MR BERRY (continuing):

How can Mrs Carnell come out and say that this is a more open process and the Assembly can decide appropriately, on the basis of the evidence in front of them, where we should go from here? The fact of the matter is that we cannot. We are then faced with this position again: Acting under the Audit Act, which, of course, has the authority of this Assembly, Mrs Carnell cancels those capital works. The $14.2m expenditure on capital works is cancelled, and the reason it is cancelled is that it has now gone; it is going into Health, where this historic mismanagement has occurred. The worst ever has occurred. For Mrs Carnell to stand on her feet in this place and bleat that she has not cancelled capital works is quite untrue. She has. There has been a deliberate underspend in Urban Services to cover up for her health mismanagement.

What does the community get as a result? One thing they do not get is a possible 600 jobs. They are down the gurgler. At a time of crisis for the ACT, under Mrs Carnell we have 2,300 extra jobless on the unemployed list - 2,300 extra unemployed since she became Chief Minister of the ACT; we have instability in the small business sector; and we have Mr Howard threatening to come down on the Territory like a ton of bricks. Mrs Carnell's mismanagement has, in effect, hit the jobless again, because we have money coming out of capital works to support her mismanagement in Health.

A little while ago, across the chamber, we were being taunted, "Well, do not vote for the Appropriation Bill". Well, we never did, because we knew that it was a dud. We know that this one is a dud, too.

Mrs Carnell: You mean spending more money on health?

MR BERRY: We have never been wedded to it. Mrs Carnell harps from across the chamber, "You mean spending more money on health?". No; we mean mismanagement. We mean mismanagement and a dodgy process, because that is what we have in front of us - mismanagement and a dodgy process. (Extension of time granted)

For the Labor Party's part, there is clearly no need for this Appropriation Bill. It is a phoney process; it is not necessary. This Bill should have been withdrawn. I cannot understand how Ministers, in a government that they themselves describe as responsible, can come in here blush free and say that this is something new and more open. It is not. The evidence before the committee that inquired into it made it very clear that we were never going to discover anything about what was going to be spent and where it was coming from. That is the very clear situation, and the onus is, therefore, on other colleagues in this place to decide whether or not they are going to support this Appropriation Bill.

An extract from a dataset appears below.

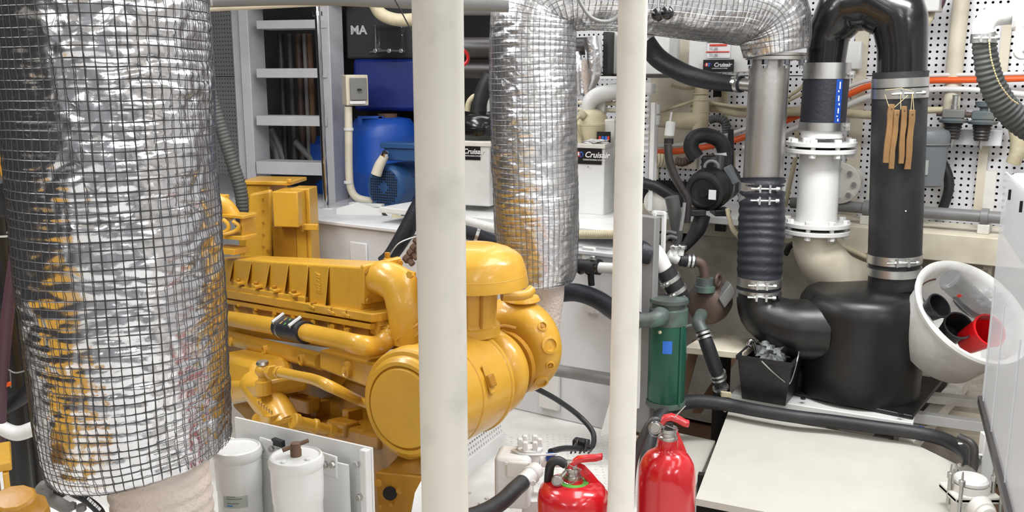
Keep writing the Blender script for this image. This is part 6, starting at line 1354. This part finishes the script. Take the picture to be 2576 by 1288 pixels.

A technical argument has been waved around that, if you do not vote for an appropriation Bill that has been put forward by the Government, that is a vote of no confidence in the Chief Minister. Well, we would support a vote of no confidence in this Chief Minister, and that would not surprise anybody. But my view is that this opposition to this appropriation could not be so regarded. From our point of view, this ought to be opposed because it is a shonk. It is a shonk.